Friday, August 3, 2007

Term Frequency in Term-Document matrix

Term document matrix is used in information retrieval system where each row represents each term and column represents document. Each cell in the tXd matrix represents importance of the term t in the document d. Sometimes absolute term frequency is used for each cell in the txd matrix, however using absolute frequency is some times misleading, this is primarily because documents and document collections vary in size. It is resonable to expect that a given term is likely to occur more frequently in long document in a collection that the short document. At the sametime it is not resonable to expect the frequency of a given term to be roughly the same in all documents of a given length, since it may be a common term for a document in one collection and rare term in a document in another collection. Thus relative term frequency i.e. term frequency count that have been adjusted by taking an account of document and collection size and characteristics is used in retrieval computation.
The objective of calculating term frequncy is to define the value of term in the information retrieval system, hence it is important to view frequencies in the context of a specific document collection. One fundamental way of doing this is to use the inverse document frequency weight.

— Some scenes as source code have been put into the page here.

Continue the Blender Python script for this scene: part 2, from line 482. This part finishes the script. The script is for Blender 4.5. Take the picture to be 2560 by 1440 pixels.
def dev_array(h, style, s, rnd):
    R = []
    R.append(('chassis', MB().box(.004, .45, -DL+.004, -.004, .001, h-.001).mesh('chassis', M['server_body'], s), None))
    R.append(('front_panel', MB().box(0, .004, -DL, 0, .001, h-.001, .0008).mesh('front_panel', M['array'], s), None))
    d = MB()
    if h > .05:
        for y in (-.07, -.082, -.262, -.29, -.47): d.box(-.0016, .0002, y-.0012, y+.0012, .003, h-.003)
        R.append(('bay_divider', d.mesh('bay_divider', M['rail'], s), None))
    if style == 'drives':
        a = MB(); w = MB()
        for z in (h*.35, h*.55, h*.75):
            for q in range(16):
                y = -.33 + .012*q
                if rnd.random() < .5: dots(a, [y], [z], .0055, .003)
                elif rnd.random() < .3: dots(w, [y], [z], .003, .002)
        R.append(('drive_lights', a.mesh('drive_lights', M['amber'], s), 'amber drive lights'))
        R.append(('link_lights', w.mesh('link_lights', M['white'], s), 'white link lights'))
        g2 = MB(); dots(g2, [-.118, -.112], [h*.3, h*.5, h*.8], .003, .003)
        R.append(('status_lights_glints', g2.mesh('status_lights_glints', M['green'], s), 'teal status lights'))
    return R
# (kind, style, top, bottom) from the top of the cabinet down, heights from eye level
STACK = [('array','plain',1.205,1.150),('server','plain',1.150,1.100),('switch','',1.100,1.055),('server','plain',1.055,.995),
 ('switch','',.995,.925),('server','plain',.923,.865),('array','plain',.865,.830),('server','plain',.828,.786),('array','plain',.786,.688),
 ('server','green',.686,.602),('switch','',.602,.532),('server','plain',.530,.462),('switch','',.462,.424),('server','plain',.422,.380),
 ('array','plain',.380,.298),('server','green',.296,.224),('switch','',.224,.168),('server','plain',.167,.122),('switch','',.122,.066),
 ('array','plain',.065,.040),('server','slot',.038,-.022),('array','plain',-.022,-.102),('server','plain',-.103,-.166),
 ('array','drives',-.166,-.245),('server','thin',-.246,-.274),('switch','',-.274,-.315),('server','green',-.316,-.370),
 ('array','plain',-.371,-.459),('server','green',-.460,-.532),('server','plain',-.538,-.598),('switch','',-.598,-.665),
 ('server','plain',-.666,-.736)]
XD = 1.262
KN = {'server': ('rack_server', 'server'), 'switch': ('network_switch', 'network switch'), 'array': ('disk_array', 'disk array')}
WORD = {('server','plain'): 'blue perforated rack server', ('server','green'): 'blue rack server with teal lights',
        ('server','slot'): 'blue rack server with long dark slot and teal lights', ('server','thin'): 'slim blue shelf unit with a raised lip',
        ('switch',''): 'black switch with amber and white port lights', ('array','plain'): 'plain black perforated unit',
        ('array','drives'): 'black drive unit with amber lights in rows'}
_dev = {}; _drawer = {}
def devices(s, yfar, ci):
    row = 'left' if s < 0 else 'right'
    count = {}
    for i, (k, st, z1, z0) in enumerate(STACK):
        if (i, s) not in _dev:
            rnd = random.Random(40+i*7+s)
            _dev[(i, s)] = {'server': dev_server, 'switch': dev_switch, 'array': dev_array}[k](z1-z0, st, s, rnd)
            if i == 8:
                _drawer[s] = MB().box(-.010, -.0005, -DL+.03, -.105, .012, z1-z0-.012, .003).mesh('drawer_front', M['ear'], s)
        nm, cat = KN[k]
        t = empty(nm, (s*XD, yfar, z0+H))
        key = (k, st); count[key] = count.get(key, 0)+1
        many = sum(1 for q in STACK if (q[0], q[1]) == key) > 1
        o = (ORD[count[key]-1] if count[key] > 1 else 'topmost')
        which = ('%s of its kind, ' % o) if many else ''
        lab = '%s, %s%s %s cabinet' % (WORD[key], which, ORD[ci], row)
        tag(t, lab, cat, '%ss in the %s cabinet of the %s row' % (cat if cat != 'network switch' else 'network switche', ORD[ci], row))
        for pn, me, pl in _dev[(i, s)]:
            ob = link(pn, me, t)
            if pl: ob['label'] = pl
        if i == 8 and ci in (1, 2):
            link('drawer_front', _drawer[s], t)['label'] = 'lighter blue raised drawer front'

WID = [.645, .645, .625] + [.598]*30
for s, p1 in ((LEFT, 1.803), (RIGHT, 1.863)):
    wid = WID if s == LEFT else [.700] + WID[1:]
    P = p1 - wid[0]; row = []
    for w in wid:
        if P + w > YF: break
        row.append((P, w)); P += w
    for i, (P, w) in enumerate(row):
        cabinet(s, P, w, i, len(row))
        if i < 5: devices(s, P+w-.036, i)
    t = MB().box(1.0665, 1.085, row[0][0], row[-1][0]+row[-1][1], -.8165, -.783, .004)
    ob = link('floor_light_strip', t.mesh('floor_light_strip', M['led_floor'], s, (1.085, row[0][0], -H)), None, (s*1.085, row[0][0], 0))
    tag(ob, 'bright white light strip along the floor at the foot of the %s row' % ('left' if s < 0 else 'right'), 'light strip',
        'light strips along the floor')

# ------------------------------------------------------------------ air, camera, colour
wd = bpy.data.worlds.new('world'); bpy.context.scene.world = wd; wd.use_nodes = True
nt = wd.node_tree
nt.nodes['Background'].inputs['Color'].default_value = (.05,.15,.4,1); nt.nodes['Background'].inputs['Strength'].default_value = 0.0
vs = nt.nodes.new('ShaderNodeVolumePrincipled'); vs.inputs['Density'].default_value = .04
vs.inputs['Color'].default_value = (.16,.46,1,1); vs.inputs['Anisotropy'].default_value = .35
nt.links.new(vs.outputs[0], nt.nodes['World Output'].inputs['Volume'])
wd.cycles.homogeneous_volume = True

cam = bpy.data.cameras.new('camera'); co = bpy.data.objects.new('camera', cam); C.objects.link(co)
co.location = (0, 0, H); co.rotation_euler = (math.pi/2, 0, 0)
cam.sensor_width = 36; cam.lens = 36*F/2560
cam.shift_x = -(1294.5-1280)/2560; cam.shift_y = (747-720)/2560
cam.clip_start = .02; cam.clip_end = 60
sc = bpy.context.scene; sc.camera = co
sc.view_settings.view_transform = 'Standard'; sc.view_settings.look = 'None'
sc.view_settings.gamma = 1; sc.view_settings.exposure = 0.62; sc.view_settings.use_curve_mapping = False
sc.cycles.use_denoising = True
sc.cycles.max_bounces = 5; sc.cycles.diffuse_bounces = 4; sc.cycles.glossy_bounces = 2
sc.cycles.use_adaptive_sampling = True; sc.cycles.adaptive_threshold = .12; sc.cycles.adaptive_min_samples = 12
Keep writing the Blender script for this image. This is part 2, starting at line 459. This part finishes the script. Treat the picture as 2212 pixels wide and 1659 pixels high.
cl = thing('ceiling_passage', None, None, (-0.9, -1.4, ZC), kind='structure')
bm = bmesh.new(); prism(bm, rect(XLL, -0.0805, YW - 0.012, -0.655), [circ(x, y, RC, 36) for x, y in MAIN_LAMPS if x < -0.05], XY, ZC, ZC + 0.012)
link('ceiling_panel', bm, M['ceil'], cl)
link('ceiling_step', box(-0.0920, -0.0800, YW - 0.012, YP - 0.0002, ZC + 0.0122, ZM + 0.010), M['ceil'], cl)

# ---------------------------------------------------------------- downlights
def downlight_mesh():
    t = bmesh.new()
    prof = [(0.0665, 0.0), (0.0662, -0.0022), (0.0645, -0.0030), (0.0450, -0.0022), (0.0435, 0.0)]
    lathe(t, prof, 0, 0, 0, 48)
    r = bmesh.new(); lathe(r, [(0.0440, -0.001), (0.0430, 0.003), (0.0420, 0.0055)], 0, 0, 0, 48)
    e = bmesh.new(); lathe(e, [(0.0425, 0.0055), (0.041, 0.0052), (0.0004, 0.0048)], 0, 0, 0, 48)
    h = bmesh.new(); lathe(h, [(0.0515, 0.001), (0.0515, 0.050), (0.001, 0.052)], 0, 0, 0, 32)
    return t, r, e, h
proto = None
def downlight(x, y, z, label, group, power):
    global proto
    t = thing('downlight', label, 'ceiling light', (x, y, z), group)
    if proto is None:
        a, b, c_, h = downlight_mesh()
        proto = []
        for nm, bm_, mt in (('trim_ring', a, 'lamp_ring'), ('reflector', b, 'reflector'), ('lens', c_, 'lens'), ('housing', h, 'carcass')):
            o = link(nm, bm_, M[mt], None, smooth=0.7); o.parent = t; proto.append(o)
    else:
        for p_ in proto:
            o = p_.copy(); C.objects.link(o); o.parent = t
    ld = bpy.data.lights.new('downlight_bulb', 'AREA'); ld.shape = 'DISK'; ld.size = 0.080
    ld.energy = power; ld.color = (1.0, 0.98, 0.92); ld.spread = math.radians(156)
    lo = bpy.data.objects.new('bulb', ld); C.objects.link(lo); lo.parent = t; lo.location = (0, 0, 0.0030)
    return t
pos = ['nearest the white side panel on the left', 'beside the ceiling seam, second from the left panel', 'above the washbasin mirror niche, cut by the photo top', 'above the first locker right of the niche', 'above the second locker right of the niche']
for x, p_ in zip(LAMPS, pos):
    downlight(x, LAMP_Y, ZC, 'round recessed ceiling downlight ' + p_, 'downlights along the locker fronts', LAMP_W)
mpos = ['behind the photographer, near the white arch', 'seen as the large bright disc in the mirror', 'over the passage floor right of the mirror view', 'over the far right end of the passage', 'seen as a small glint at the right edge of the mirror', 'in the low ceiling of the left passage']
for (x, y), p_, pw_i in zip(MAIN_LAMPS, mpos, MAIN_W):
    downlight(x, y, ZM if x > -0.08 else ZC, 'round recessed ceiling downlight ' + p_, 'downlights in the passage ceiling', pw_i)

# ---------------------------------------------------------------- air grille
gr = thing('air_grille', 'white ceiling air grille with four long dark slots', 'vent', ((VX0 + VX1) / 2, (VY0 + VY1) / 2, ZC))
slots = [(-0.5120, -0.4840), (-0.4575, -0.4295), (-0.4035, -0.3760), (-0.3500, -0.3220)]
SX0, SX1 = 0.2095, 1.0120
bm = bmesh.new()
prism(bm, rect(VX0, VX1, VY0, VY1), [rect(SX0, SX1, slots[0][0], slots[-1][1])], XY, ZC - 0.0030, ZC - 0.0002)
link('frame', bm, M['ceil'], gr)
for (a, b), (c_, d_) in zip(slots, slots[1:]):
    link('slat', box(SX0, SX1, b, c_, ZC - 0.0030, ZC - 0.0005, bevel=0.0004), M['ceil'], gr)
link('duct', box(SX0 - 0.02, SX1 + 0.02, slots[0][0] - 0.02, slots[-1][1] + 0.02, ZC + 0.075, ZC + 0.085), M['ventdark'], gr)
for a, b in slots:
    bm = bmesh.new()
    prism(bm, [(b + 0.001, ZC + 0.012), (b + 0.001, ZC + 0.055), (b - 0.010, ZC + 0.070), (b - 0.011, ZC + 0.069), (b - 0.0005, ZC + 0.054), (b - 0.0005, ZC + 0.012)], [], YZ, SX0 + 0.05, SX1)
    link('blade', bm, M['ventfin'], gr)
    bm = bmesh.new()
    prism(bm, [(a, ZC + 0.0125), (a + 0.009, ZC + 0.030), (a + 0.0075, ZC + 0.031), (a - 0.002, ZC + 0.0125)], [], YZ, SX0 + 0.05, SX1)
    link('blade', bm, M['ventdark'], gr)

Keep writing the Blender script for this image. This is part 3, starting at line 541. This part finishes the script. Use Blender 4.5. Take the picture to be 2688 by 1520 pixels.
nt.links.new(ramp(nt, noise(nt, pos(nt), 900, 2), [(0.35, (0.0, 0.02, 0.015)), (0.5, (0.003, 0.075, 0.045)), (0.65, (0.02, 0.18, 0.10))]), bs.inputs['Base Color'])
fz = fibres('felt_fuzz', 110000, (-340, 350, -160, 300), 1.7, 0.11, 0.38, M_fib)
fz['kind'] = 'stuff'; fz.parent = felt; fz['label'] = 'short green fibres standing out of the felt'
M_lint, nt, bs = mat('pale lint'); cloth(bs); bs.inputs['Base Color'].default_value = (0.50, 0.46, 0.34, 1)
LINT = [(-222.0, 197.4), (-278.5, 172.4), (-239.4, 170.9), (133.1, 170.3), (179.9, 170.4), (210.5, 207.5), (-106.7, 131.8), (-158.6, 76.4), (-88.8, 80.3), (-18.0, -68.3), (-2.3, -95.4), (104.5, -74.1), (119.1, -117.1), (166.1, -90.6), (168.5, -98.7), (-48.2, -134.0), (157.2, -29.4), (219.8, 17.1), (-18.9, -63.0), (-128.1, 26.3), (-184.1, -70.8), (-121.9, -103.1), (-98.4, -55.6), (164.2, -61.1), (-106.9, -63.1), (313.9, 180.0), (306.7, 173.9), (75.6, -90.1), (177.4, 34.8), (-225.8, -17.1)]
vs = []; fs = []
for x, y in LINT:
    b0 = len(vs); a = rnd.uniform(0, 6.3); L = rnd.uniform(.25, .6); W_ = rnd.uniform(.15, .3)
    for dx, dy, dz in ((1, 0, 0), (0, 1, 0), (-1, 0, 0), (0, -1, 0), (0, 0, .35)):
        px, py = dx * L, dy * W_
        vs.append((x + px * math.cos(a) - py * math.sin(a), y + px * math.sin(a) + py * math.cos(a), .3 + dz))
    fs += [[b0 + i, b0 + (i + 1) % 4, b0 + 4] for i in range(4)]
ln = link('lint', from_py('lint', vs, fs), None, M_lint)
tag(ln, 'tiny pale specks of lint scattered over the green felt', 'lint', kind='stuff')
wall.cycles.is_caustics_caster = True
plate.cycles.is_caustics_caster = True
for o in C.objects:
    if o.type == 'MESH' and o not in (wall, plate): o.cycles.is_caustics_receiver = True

Inverse Document Frequency (IDF) of a term is defined as

log2(N/dk)+1 = log2N - log2dk + 1

where
N: the number of documents in the collection
dk : the number of documents containing the term k

The Inverse Document Frequency weight, tf.idf, of term k in the document i is defined by multiplying the term frequency by the inverse document frequency
wik = fik(log2N - log2dk + 1)

wik : the weight of term k in the document i
fik : the absolute frequncy of term k in the document i

Thus the weight of a term in a document is its frequency multiplied by a factor that depends logarithmically on the proportion of the document in the collection that contains the term.